Ad appena dieci anni, durante la peste che colpì il nord dell’Italia, mandato a studiare a Firenze, fece il voto di castità. Era durante una sua frequentazione della Chiesa dell’Annunziata che ebbe una visione, il Signore gli mostrava due vie: quella mondana, che aveva percorso durante la sua infanzia e che non sarebbe arrivata a niente di bello, e quella evangelica, che aveva già incontrato a cinque anni attraverso l’esempio della mamma e delle sue parole. Due anni dopo, san Carlo Borromeo, non solo non lo riprese per questa decisione, ma volle dargli personalmente la prima eucaristia.
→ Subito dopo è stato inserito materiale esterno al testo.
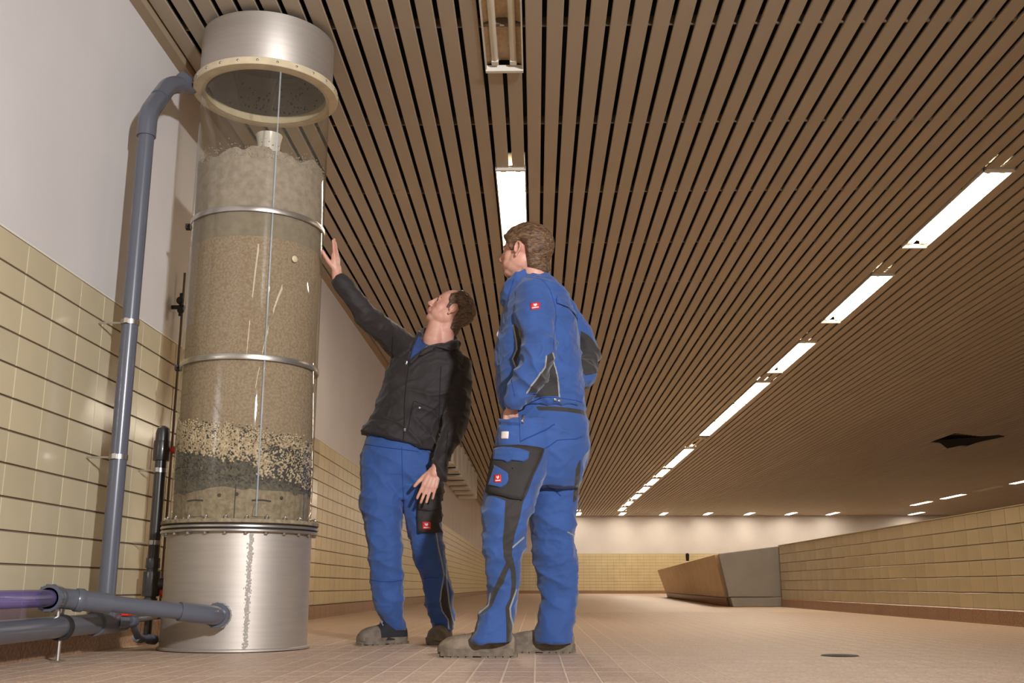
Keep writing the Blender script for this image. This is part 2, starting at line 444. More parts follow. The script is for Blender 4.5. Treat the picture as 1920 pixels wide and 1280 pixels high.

Per vari anni e durante gli studi superiori fu mandato in varie corti a seguito del principe ereditario, don Diego. Trovava comunque il tempo per meditare e pregare. Lesse un opuscoletto di san Pietro Canisio e di lettere scritte dai missionari gesuiti nelle Indie. Capì allora che il suo posto era nella Compagnia di Gesù.
Il 25 novembre 1585 entrò finalmente nel noviziato dei gesuiti a Roma. Sotto la guida di Roberto Bellarmino, terminò brillantemente i suoi studi di filosofia e iniziò la teologia. Dopo una parentesi nel castello paterno per rappacificare il fratello Rodolfo col padre, ritornò a Roma per iniziare l’ultimo anno di teologia nel 1590.
La peste scoppiò anche a Roma e Luigi chiese di servire gli infermi nell’ospedale di san Sisto. Nonostante il divieto poi in seguito di recarsi in ospedale, per la sua cagionevole salute, si prestò a servire in un ospedale, presso il Campidoglio, con meno persone gravi. E qui per aiutare un appestato durante il tragitto, contrasse la peste che lo portò alla morte il 21 giugno 1591. Aveva appena 23 anni. Scrivendo alla madre aveva detto: «Ci rivedremo in cielo e insieme uniti all’autore della nostra salvezza godremo gioie immortali...».
Fu proclamato santo nel 1726, nell’anno seguente patrono della gioventù e modello degli aspiranti al sacerdozio.